86th International Atlantic Economic Conference

October 11 - 14, 2018 | New York, USA

Explaining the success of Bitcoin: A holistic perspective

Friday, 12 October 2018: 10:20 AM
Pierre Rafih, M.B.A. , Faculty for Business Administration, University of Applied Management, Ismaning, Germany
Sebastian Hofreiter , University of Applied Management, Ismaning, Germany
The success of Bitcoin is remarkable from several perspectives. It was developed by one or more members of a non-institutional, non-financial marginal group at the very least related to the subculture of libertarian digital natives, which, in the public iconography, is usually associated with nerds, hackers, digital radicals and criminals. Even its designer was and has remained a total unknown to this day. The stated goal of the Bitcoin designers was to create a decentralized secure digital peer-to-peer trading platform. This goal did not respond to any broad popular public appeal existing at the time, nor did it respond to any dysfunction of existing digital trading systems. Given these facts, the tremendous and sustained success of Bitcoin and the hundreds of cryptocurrencies that have followed in its wake bears explaining.

The purpose of this paper is to trace the development of Bitcoin from its inception in the Nakamoto paper of 2008 to this day and take a holistic perspective in determining the factors that have led to its success. The entire study has a behavioral economic touch.

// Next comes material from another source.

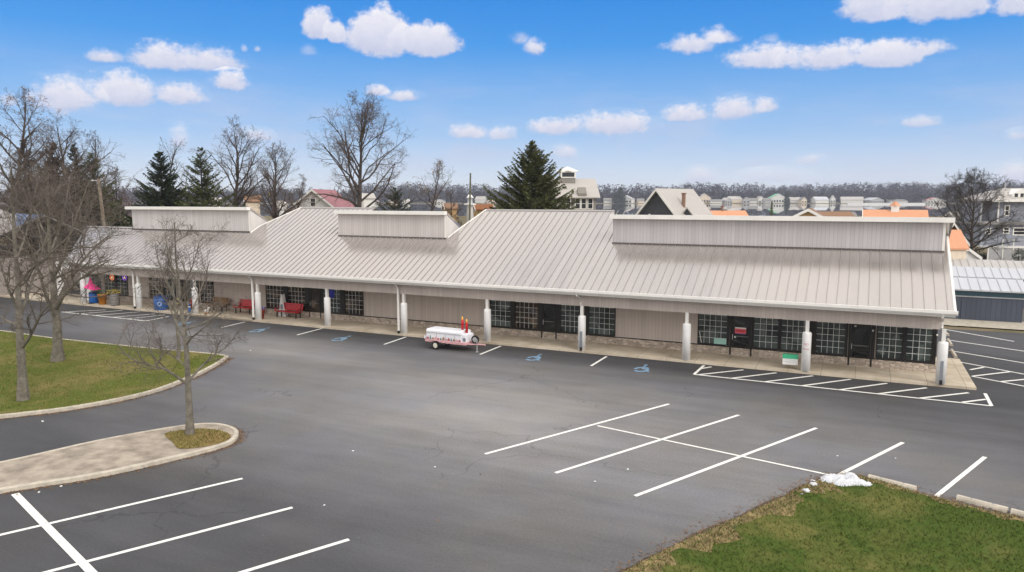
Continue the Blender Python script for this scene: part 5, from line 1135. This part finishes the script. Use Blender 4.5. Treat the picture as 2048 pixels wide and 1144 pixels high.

Following the thorough description of the development of Bitcoin, the paper will follow a psychological approach, using established models that deal with cognitive biases in decision making, (Kahnemann, Tverskry), herd behavior (Kahnemann, Tversky, Vernon, et al.), and tipping point (Gladwell) effects and apply them in the context of the political and economic developments that formed the backdrop of the stage on which Bitcoin was introduced and gained popularity.

In this context this paper also aims at identifying specific key integrated psychological indicators and factors that contributed to the unpredictable success of Bitcoin which could be used to complete or develop existing forecasting models.